Oil Fires in Iraq and the World's Air
In a story about oil fires set in trenches around Baghdad, a BBC News Online reporter recently quoted a British environmental chemist talking about the health affects of the smoke.
“Being in Baghdad just now must be like living in a bus garage, with all the engines running at full throttle,” said Ian Colbeck of the University of Essex.
An Alaskan scientist has studied the impact of oil fires on a grander scale, after Iraqi soldiers set fire to more than 600 oil wells as they retreated from Kuwait in February 1991. Iraqi soldiers fighting the 2003 war had ignited fewer than 10 oil wells as of April 2, 2003.
Cathy Cahill is a University of Alaska Fairbanks Geophysical Institute assistant professor of chemistry and atmospheric science who wrote her master’s thesis on the Kuwait oil fires. Scientists expected smoke from the 1991 fires to have worldwide impact, such as the spread of respiratory illnesses and a “nuclear winter,” during which the smoke would block sunlight all over the globe. That did not happen.
In the end, all that nightmarish smoke had little affect on the planet, Cahill said. The oil smoke did not reach the stratosphere, an area from about 12 to 30 miles above ground where wind currents would have ferried the smoke and particulates around the globe. The smoke dissipation showed Earth’s remarkable ability to clean itself.
“Most of it got swept out over the Indian Ocean and rained out during the monsoon season,” Cahill said.
In 1991, Cahill was a graduate student at the University of Washington. To write her thesis, she used data collected by scientists who flew a C-131A aircraft through the smoke plumes in Kuwait after the war. The researchers captured smoke and other solid particles from the fire in plastic bags mounted within the plane. She found that the oil smoke consisted of soot, organic carbon, salt, soil, sulfate, and trace metals.
Other researchers found that the Kuwait fires consumed the equivalent of 4.6 million barrels of oil and gas each day, and though the smoke did not affect the global community, the local effects were dramatic. Those working to cap the oil wells were coated with oil that rained from the plumes, oil and soot coated the desert, and the ground temperatures below the smoke plume cooled by about 5 degrees Celsius.
Cahill found that the foul black air over Kuwait in 1991 contained less junk than the average air over some of the world’s most polluted cities.
“The concentrations we were dealing with in Kuwait were high, but they were less than in Beijing at times,” she said.
Cahill found that air samples from the smoke plumes over Kuwait in 1991 contained as much as 1113 micrograms of particles per cubic meter of a whitish plume from burning natural gas and brine, and as little as 50 micrograms per cubic meter of an oily black plume.
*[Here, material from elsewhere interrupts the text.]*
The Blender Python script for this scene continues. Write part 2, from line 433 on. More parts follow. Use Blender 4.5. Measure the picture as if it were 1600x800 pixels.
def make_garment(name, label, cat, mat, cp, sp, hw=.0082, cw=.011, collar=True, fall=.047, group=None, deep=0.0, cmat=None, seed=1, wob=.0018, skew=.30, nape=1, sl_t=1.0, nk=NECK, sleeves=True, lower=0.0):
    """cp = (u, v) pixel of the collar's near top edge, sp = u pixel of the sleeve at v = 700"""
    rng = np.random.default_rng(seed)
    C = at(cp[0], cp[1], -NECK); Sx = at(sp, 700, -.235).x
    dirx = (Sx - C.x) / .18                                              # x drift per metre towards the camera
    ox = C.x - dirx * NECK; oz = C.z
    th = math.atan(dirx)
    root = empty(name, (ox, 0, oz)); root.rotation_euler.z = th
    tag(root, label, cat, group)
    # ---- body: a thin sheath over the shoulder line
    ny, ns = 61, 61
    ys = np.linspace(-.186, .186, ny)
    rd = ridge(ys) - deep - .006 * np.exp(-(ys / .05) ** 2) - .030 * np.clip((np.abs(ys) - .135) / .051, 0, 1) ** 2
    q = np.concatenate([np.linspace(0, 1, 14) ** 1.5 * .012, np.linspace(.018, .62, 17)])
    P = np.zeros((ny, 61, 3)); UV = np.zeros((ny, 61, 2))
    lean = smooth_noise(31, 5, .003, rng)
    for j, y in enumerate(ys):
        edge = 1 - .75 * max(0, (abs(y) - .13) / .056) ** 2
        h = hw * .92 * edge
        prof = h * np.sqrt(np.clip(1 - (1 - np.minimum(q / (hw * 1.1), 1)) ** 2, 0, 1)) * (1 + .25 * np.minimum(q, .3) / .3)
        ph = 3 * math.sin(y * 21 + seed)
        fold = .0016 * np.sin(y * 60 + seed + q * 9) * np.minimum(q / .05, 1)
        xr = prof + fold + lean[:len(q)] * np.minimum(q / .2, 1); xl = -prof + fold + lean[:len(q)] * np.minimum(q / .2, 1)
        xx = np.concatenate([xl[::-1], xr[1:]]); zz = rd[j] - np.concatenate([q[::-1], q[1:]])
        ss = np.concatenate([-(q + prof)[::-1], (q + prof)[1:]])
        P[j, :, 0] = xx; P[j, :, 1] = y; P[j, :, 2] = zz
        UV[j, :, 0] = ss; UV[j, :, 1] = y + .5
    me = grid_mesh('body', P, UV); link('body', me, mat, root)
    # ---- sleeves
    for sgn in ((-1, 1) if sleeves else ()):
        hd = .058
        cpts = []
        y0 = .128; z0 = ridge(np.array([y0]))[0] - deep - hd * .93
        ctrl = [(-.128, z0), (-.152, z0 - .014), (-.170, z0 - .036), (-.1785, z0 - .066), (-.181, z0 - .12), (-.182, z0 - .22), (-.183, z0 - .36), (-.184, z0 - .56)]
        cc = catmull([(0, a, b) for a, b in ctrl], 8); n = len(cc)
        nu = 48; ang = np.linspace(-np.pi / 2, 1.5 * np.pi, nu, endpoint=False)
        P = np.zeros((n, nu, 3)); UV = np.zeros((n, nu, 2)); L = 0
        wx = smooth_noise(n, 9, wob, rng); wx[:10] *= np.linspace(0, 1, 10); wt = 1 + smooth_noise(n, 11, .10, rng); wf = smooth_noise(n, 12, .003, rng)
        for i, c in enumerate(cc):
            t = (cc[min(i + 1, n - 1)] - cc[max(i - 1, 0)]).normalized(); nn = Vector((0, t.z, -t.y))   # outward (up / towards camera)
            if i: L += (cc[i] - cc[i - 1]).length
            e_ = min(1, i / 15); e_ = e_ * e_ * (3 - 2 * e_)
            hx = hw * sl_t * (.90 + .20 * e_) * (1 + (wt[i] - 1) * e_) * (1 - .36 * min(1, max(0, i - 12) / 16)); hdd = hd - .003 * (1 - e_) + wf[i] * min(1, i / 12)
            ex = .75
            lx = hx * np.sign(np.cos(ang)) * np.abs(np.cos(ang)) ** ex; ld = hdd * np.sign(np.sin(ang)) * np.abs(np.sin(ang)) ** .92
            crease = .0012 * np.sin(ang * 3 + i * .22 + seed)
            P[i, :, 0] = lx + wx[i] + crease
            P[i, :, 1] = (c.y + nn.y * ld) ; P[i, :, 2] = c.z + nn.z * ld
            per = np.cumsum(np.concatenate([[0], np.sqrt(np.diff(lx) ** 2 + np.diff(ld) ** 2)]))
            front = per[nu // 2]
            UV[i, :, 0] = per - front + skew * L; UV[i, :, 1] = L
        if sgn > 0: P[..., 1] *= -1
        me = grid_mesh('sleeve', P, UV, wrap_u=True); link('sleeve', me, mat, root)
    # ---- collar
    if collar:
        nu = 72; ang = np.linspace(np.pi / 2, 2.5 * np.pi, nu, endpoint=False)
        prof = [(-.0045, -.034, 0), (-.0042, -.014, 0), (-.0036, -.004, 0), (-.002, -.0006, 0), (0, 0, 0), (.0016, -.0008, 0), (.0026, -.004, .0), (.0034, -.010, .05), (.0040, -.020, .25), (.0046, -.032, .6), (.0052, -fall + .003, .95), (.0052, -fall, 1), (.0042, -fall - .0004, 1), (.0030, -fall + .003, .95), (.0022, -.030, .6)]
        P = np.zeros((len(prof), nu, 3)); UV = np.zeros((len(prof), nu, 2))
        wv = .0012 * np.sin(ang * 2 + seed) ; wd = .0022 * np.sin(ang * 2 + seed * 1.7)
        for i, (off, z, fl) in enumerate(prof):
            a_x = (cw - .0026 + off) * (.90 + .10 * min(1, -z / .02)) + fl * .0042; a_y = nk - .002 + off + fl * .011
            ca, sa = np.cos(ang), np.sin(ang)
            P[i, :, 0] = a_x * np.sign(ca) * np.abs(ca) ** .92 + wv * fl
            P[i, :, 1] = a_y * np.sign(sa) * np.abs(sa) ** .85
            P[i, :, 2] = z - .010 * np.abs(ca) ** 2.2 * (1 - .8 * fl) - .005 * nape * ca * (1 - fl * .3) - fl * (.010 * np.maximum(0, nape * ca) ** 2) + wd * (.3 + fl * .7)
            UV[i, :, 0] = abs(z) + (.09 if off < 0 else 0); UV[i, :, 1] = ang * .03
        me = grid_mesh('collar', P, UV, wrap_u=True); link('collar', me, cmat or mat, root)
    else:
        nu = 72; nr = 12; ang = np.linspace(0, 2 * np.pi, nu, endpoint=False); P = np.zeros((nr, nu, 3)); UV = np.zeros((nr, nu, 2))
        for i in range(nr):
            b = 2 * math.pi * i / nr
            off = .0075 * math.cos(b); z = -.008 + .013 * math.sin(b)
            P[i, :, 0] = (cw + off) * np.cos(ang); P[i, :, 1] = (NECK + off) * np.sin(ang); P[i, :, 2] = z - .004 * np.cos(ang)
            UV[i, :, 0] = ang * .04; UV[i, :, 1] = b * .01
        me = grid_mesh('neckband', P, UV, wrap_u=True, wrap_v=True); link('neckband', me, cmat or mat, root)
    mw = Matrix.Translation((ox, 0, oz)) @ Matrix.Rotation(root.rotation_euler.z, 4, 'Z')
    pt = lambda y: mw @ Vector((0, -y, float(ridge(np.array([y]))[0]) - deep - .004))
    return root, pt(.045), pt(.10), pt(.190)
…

In studies of air quality, Mexico City registered a maximum 24-hour concentration of 542 micrograms of particles per cubic meter of air in 1997, and Beijing averaged 364 micrograms per cubic meter of air for the entire year in 1996. An ongoing study at Denali National Park shows an average yearly concentration of 1.4 micrograms per cubic meter of air.
Dust is probably a greater airborne irritant than oil smoke during the 2003 Iraq war, Cahill said. Windstorms whip up enough dust particles to blot out the sun at times, and many of those particles are smaller than 2.5 microns, the size at which particles enter the lungs.
“You hear a lot of reporters coughing on TV,” she said. “They’re not used to breathing in particulates.”